This led one outside observer to note that the AfD was to a
significant extent an expression of the attempt on the German nationalist right
"to take revenge for '68" by reversing the "humiliating
historical defeat" at the hand of the '68 generation. Their greatest crime in the eyes of the
nationalist right: to have instilled a political culture informed by guilt over
the past. Hardly surprising, leading AfD
politicians have made statements intent on playing down and trivializing the
Nazi period, arguing, among other things, that it was a small speck in an
otherwise glorious history. The choice
of words reminds us of Jean-Marie Le Pen's infamous characterization of the
Holocaust as a "detail of history."

Ressentiment

That German
politicians would go to those lengths suggests that right-wing populism is to a
significant degree driven by long-smouldering resentment – that obsessive
emotion grounded in a profound sense of powerlessness, injury and
injustice. In the burgeoning literature
on the populist right, this aspect has so far not been sufficiently appreciated
and explored. Yet its importance for
understanding the motivational impetus for contemporary right-wing populist
mobilization is indisputable.

This takes
us back to the SVP.  The SVP's dramatic
upsurge in the 1990s came in the wake of the party's embarking on a large-scale
course of populist mobilization, which directly morphed into a frontal assault
on '68 and its pernicious legacy.
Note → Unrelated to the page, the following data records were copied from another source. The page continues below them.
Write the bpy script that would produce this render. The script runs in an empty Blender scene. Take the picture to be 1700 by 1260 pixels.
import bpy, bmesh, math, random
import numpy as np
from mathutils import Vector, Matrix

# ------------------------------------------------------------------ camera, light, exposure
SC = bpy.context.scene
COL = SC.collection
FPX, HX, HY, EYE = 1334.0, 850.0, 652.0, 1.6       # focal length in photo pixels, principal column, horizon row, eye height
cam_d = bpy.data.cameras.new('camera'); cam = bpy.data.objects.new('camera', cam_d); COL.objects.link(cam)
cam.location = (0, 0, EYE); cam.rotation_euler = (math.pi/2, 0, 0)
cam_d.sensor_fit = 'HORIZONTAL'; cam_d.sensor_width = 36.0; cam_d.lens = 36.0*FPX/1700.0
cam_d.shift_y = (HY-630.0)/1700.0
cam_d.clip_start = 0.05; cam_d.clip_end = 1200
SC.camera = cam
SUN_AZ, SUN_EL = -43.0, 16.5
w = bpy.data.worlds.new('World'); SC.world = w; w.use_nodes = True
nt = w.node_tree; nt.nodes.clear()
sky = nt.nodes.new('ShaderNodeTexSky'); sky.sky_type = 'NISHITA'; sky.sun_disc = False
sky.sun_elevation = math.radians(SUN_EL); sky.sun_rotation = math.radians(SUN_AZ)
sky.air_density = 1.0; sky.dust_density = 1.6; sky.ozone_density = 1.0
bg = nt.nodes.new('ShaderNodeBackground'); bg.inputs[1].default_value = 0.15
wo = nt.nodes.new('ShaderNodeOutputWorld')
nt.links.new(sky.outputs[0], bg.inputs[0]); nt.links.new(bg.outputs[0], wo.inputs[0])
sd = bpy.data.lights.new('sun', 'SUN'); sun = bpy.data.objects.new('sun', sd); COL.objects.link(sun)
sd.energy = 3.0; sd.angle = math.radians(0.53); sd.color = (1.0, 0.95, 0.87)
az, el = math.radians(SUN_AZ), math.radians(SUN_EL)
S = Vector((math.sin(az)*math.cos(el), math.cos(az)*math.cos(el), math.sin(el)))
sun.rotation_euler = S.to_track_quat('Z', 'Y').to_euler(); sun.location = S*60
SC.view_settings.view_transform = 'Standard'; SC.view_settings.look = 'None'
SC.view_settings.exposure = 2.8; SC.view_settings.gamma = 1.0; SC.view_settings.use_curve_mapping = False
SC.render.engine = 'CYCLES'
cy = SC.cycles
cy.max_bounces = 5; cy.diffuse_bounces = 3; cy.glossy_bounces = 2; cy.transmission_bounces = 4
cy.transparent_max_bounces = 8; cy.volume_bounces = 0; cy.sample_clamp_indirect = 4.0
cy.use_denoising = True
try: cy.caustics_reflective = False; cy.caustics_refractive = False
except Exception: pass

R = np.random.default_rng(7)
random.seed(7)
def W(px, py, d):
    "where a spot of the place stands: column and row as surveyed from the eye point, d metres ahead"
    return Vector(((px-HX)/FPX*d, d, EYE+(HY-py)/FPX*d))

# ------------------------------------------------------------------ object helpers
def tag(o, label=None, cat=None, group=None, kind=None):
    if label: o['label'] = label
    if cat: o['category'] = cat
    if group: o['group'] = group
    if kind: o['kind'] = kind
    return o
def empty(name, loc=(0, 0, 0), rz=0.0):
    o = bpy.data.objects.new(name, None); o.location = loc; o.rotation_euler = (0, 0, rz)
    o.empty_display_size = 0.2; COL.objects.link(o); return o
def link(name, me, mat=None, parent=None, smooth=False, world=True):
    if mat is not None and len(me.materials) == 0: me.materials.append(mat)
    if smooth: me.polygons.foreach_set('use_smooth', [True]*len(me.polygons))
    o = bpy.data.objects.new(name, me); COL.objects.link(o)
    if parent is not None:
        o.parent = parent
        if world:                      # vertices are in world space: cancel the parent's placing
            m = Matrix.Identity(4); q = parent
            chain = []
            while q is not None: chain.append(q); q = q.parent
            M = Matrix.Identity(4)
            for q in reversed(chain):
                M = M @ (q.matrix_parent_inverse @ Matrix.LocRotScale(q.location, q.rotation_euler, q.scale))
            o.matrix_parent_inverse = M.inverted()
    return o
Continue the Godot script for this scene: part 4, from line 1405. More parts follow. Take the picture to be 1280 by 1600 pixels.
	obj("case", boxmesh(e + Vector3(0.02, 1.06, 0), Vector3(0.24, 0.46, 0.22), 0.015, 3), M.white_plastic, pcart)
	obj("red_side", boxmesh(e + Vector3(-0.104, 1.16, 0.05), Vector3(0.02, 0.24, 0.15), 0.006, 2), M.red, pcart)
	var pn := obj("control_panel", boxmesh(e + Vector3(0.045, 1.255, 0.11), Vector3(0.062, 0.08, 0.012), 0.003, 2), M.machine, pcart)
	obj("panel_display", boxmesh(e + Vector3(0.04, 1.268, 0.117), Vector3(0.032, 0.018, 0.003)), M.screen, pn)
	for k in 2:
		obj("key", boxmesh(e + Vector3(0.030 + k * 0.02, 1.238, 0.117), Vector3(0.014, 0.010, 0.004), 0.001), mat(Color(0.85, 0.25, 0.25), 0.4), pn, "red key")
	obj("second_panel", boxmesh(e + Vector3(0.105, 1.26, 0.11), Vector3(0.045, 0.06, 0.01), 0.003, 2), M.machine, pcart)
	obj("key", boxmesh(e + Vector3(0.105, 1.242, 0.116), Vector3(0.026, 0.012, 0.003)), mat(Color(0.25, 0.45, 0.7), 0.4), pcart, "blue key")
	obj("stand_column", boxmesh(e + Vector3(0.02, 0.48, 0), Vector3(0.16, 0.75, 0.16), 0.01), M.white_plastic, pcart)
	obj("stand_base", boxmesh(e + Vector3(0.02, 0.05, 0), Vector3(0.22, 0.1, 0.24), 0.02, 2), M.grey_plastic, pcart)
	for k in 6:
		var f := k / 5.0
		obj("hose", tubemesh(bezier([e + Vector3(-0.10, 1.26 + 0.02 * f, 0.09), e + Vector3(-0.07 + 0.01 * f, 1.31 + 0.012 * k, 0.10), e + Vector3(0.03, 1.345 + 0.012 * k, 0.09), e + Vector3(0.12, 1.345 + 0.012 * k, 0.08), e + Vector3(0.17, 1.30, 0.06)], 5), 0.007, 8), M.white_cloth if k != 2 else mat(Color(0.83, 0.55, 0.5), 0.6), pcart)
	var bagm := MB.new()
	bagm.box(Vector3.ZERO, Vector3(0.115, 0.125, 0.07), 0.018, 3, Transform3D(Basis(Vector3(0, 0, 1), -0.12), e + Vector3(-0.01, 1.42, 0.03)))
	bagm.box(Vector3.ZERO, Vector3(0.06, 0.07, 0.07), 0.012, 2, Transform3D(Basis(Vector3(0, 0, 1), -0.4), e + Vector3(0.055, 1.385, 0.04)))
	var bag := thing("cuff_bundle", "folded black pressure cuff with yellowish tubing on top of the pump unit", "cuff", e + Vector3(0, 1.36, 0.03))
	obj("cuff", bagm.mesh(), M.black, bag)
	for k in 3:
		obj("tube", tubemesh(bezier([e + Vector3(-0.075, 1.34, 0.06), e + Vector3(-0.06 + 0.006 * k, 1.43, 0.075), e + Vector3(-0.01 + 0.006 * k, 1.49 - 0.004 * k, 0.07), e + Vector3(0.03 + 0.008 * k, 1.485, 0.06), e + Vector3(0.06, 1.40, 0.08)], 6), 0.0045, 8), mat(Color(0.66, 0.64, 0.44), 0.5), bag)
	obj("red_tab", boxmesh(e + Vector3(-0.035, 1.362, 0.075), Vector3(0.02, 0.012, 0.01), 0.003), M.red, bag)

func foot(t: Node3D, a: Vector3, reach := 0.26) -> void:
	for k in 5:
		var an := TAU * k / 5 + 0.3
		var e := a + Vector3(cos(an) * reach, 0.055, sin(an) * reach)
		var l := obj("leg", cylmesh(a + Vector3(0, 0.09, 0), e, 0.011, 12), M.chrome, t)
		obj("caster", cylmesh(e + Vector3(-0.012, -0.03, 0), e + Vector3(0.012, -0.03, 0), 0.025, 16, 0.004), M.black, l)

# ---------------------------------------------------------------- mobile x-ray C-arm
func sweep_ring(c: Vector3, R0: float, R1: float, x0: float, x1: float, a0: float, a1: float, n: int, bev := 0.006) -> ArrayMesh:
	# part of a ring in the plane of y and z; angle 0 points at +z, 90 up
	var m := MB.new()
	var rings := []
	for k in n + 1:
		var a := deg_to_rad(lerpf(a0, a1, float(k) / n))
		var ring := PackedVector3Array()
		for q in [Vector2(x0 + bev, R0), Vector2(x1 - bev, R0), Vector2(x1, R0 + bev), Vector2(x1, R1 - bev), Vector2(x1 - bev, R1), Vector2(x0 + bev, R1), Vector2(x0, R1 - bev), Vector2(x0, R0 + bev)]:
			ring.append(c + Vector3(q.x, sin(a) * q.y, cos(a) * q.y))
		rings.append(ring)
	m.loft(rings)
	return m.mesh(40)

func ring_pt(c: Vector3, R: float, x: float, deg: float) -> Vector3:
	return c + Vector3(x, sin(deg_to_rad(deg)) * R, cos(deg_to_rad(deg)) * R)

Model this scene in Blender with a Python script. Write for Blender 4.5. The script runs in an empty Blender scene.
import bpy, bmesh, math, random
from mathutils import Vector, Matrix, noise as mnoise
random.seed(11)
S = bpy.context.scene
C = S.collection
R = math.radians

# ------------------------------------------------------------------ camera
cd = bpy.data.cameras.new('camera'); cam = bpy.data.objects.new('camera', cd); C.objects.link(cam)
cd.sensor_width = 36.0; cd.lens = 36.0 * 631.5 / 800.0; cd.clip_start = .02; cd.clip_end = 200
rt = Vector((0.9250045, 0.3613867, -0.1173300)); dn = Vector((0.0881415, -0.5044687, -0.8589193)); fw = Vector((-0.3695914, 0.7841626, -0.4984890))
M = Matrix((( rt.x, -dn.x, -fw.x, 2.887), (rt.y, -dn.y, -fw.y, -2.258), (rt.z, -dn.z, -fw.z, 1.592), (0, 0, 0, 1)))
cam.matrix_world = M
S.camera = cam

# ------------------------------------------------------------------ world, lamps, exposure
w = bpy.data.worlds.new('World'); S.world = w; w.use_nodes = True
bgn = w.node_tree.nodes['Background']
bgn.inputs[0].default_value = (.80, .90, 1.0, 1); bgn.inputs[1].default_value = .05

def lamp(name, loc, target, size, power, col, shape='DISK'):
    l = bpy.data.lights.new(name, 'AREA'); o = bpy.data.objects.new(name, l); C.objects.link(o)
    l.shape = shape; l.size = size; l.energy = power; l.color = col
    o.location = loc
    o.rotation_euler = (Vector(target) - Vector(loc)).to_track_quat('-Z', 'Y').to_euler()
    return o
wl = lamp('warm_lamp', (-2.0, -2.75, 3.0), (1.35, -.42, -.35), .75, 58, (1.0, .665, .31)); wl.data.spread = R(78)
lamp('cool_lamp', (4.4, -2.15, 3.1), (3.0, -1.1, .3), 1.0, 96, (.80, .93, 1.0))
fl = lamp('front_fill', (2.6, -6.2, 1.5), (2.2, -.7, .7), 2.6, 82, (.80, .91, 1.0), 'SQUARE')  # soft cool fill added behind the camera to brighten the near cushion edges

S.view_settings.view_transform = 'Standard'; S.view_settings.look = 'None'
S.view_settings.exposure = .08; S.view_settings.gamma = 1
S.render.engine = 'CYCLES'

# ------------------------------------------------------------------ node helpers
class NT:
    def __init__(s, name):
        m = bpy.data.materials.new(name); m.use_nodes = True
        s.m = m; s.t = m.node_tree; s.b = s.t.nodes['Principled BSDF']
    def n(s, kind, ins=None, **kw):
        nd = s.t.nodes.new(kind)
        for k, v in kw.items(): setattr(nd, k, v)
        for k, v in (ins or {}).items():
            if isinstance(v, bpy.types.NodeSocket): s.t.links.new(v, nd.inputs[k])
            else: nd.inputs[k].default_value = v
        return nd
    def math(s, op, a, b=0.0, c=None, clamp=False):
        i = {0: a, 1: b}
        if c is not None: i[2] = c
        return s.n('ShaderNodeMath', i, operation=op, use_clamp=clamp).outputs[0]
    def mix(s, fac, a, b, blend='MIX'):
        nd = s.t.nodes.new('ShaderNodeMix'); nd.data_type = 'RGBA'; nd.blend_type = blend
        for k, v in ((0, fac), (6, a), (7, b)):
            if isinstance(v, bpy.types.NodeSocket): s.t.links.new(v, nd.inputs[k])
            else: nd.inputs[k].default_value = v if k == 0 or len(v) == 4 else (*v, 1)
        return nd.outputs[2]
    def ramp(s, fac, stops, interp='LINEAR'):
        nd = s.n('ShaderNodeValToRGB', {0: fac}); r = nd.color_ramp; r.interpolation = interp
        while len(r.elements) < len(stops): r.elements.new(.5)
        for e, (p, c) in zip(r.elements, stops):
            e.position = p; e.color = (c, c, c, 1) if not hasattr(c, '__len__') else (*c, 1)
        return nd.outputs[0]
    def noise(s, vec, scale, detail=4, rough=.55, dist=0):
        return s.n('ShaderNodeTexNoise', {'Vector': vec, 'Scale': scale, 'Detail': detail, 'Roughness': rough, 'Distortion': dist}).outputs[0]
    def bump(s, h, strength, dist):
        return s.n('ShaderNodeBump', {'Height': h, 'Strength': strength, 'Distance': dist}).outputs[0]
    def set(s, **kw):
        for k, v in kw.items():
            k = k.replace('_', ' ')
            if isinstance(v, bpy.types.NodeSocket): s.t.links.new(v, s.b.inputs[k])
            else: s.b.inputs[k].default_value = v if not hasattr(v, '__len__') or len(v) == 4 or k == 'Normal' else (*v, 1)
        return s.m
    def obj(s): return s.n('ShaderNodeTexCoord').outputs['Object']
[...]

For
the SVP, as one leading party official put it, the'68 movement was a
"destructive brew" which made "its own laziness into a program"
resulting in the decay of traditional virtues such as reliability, hard work
and discipline.

It changed Swiss society in so fundamental a way as
"the SVP would like to do, but luckily has not managed to do as yet."
It created a society devoid of "moral and cultural
values, role models, myths and religious content" where egotism and
narcissism run rampant. The SVP has
clearly set itself the task of reversing these developments and returning the
country to an age where order, discipline and hard work were the order of the
day.

Order, discipline and hard work

This
program has a certain appeal in small towns hit hard by the construction boom
of the past two decades which has transformed them beyond recognition and left
in its wake congested streets, the disappearance of free parking, and the
replacement of traditional businesses by fast food chains; but also in larger
cities such as Lausanne and Geneva, which have major drug and security
problems. 

A growing
number of Swiss citizens are tired of the proliferation of American-style
factory outlets along the major highways and large supermarkets where you are
more likely to hear English spoken than French or German; and of the fact that the
country's train system no longer runs as smoothly as it once did. 

None of
these developments has anything to do with the ‘68 generation. They are rather the result of local
governments and administrations eager to attract companies and international
organizations in order to increase their revenue base by offering them all
kinds of tax incentives. SVP politicians
have been as complicit in promoting excessive development with all of its
negative consequences as have been the politicians of other parties. The frustration, anger, indignation and
resentment provoked by the results, however, have primarily benefited the SVP,
which in turn has used its electoral capital not to address the country's real
problems, largely linked to excessive development, but to promoting anti-‘68
nostalgia for a world that seems irretrievably lost.